Lawyers on both sides of a shareholder lawsuit over Yahoo Inc.'s board's handling of Microsoft's $47.5 billion takeover offer are accusing one another of turning it into a public relations battle.
A Delaware judge weighing the shareholders' request to make their complaint against the company public held a private phone conference with lawyers for Sunnyvale, Calif.-based Yahoo and dissident shareholders Tuesday morning.
Plaintiffs' attorney Joel Friedlander wrote in a letter to Chancellor William Chandler III last week that Internet pioneer Yahoo is trying to "whitewash embarrassing documents" it believes will damage the board's efforts to repel a proxy fight by activist investor Carl Icahn.
The two sides will submit additional arguments this week and next, and the judge will rule after that, Friedlander said Tuesday.
Much of the information the defendants want to keep secret, according to Friedlander, involves employee severance plans that Yahoo adopted shortly after software maker Microsoft Corp. made its initial bid on Jan. 31.
Adoption of the severance plans was an "unreasonable defensive measure" that breached the board's fiduciary duty to maximize value for Yahoo shareholders, the plaintiffs claim.
Icahn has nominated an alternate slate of candidates to oppose Yahoo's 10 current directors, including Chief Executive Jerry Yang, at Yahoo's July 3 annual meeting.
In another letter sent to Chandler just prior to Tuesday's teleconference, Friedlander said Yahoo is ignoring constitutional and common-law standards for the sealing of public judicial records. The company has offered no factual justification for redacting 24 paragraphs of the complaint, portions of 12 other paragraphs, and all six exhibits, he added.
"It ignores defendants' selective disclosure of their own confidential information, in a manner that mischaracterizes Yahoo internal documents, while redacting plaintiffs' filings to suit defendants' public relations strategy," Friedlander wrote.
In a response filed late Monday to the letter sent to Chandler last week, Yahoo attorney Edward Welch denied that Yahoo was trying to "sanitize the public record." He accused the plaintiffs of violating the court's confidentiality order by publicly filing the letter.
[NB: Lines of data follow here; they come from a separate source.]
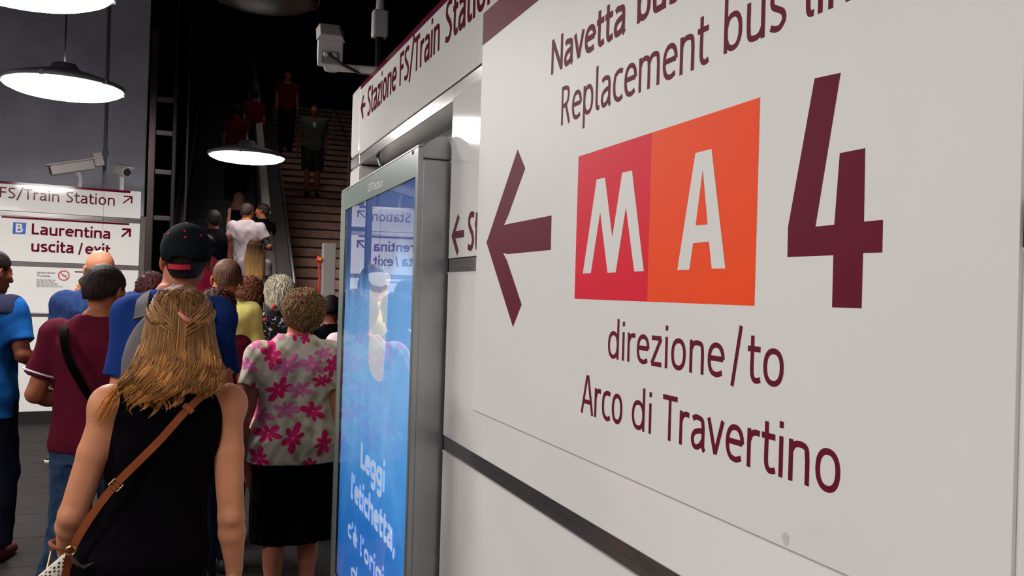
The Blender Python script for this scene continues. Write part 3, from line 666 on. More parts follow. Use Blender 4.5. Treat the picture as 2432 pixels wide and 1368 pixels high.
# camera seen from behind, above the end of the right wall
D3 = 4.25
c = at(795, 96, D3)+np.array([0, .16, 0])
cam3 = empty('security_camera', at(884, 160, D3), 'pale boxy security camera seen from behind, above the end of the right wall', 'camera')
ax = np.array([.12, 1, .46]); ax /= np.linalg.norm(ax)
obox(c, ax, UP, .32, .125, .135).build('camera_body', M['cam'], cam3, bevel=.008)
obox(c+np.array([0, 0, .085]), ax, UP, .38, .145, .034, taper=.72).build('sun_shield', M['cam'], cam3, bevel=.004)
rb = c-ax*.162
obox(rb+np.array([0, 0, -.018]), ax, UP, .008, .09, .06).build('rear_plate', M['housing'], cam3, bevel=.002)
for dx in (-.025, .02): MB().lathe([(.012, 0), (.012, .03), (.007, .034), (0.0005, .034)], rb+np.array([dx, 0, .0]), 12, axis=-ax).build('cable_gland', M['cam'], cam3)
MB().lathe([(.006, 0), (.006, .006), (0.0005, .006)], rb+np.array([0, -.002, .045]), 10, axis=-ax).build('screw', M['cable'], cam3)
b0 = c+np.array([.0, -.08, -.085])
b0[2] -= .02
MB().lathe([(.0005, -.03), (.035, -.03), (.045, 0), (.045, .03)], b0, 20).build('swivel', M['cam'], cam3, smooth=True)
e_ = at(896, 168, D3)
MB().tube([b0+np.array([.02, 0, -.01]), e_, (e_[0]+.01, e_[1], e_[2]-.02), (e_[0]+.01, e_[1], 2.63)], .020, 10).build('arm', M['cam'], cam3)
MB().tube([rb+np.array([-.01, -.03, -.01]), rb+np.array([.05, -.06, -.06]), rb+np.array([.14, -.03, -.085]), rb+np.array([.24, 0, -.08])], .008, 8).build('cable', M['cable'], cam3)
g = at(902, 58, D3+.55)
jb = empty('junction_box', g-np.array([0, 0, .1]), 'small pale junction box on a conduit, right of the boxy camera', 'junction box')
obox(g, (0, 1, 0), UP, .07, .088, .155).build('box_body', M['cam'], jb, bevel=.012)
MB().tube([g+np.array([.0, 0, .07]), g+np.array([-.002, 0, .2])], [.026, .018], 10).build('gland', M['cam'], jb)
MB().tube([g+np.array([.0, 0, .19]), (g[0], g[1], 7.6)], .016, 8).build('conduit', M['post2'], jb)
MB().tube([g+np.array([.0, 0, -.07]), (g[0]+.01, g[1], 2.5)], .024, 8).build('support', M['post2'], jb)

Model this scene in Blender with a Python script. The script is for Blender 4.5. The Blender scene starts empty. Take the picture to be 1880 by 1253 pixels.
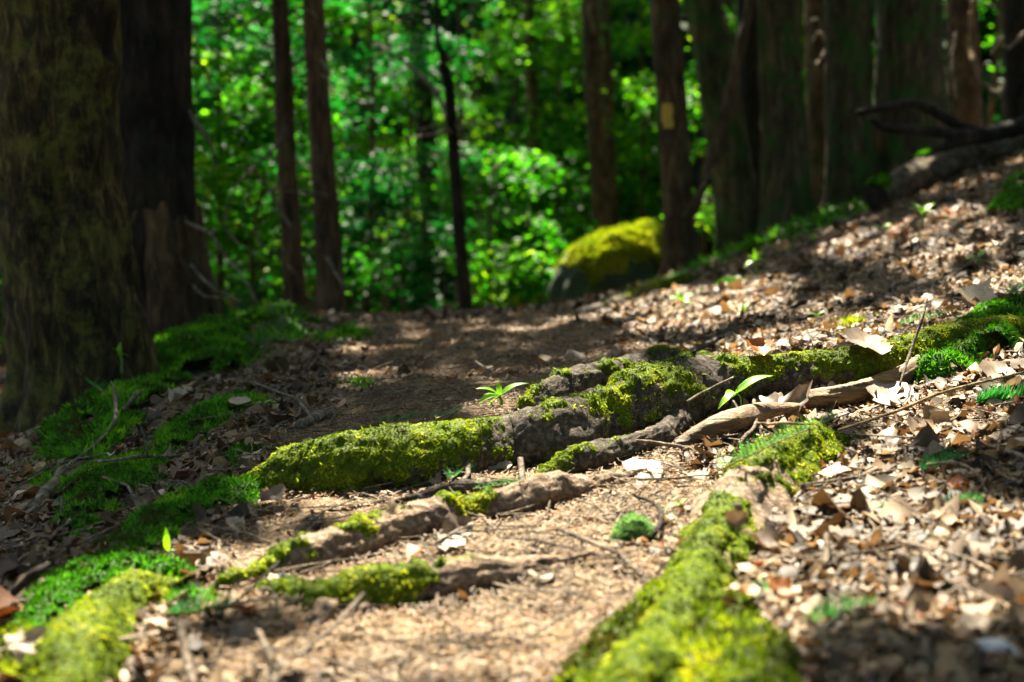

Welch argued that the redactions made by the company to the shareholders' complaint were done in good faith under a court rule for filing documents under seal. He countered that the plaintiffs' claims were themselves motivated by the public relations battle being waged against Yahoo in the context of the looming proxy contest with Icahn.
"In addition to violating the terms of the confidentiality order, plaintiffs' counsel's actions also run afoul of the long-standing Delaware practice of litigating cases in the courts, and not in the press," Welch wrote, adding that the plaintiffs' actions were "especially egregious" given the upcoming proxy battle with Icahn.
"Indeed, plaintiffs' pattern and practice of litigating this case in the press alone justifies the redactions of Yahoo's nonpublic information from the proposed amended complaint," Welch wrote.